Bagaimana jika saya tidak punya pilihan selain menyimpan uang di bank konvensional?

Bagaimana dengan bunga yang diberikan bank, apakah boleh digunakan?

Jika tidak boleh, apa yang harus dilakukan dengan uang tersebut?

Ini bukan hanya masalah individu, tetapi masalah umat. Jika umat Islam tidak memahami hukum riba dan bagaimana menyikapi bunga bank, maka kita akan terus terjebak dalam sistem yang merugikan dunia dan akhirat kita. Allah telah berfirman dengan tegas:

يَـٰٓأَيُّهَا ٱلَّذِينَ ءَامَنُوا ٱتَّقُوا ٱللَّهَ وَذَرُوا مَا بَقِىَ مِنَ ٱلرِّبَوٰٓا۟ إِن كُنتُم مُّؤْمِنِينَ ۝ فَإِن لَّمْ تَفۡعَلُواْ فَأۡذَنُواْ بِحَرۡبٖ مِّنَ ٱللَّهِ وَرَسُولِهِ

"Wahai orang-orang yang beriman! Bertakwalah kepada Allah dan tinggalkan sisa riba (yang belum dipungut), jika kamu benar-benar beriman. Jika kamu tidak melaksanakannya, maka ketahuilah bahwa Allah dan Rasul-Nya akan memerangimu." (QS. Al-Baqarah: 278-279)
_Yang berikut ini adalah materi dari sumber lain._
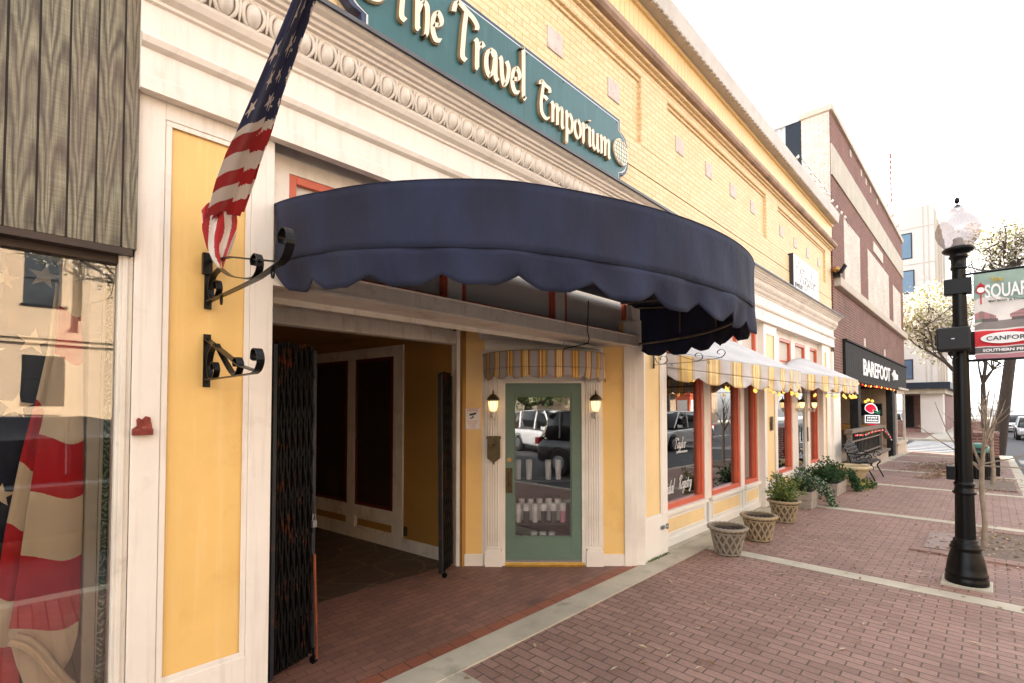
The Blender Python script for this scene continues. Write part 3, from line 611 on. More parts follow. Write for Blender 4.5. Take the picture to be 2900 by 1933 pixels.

Ayat ini bukan hanya menunjukkan haramnya riba, tetapi juga menggambarkan betapa besar ancamannya. Bahkan Allah mengumumkan perang bagi siapa saja yang masih bertransaksi dengan riba. Maka, jika kita benar-benar beriman, kita harus mencari jalan keluar agar tidak terjerumus ke dalamnya.

Karena itu, dalam kajian ini kita akan membahas:

  1. Mengapa riba diharamkan dalam Islam?

  2. Bagaimana menyikapi bunga bank yang terlanjur diterima?

  3. Apa solusi terbaik dalam menghindari sistem riba?

Kajian ini bukan sekadar teori, tetapi juga memberikan solusi praktis yang bisa kita terapkan dalam kehidupan sehari-hari. Semoga dengan memahami materi ini, kita bisa menjaga harta kita dari hal yang haram dan mendapatkan keberkahan dari Allah ﷻ.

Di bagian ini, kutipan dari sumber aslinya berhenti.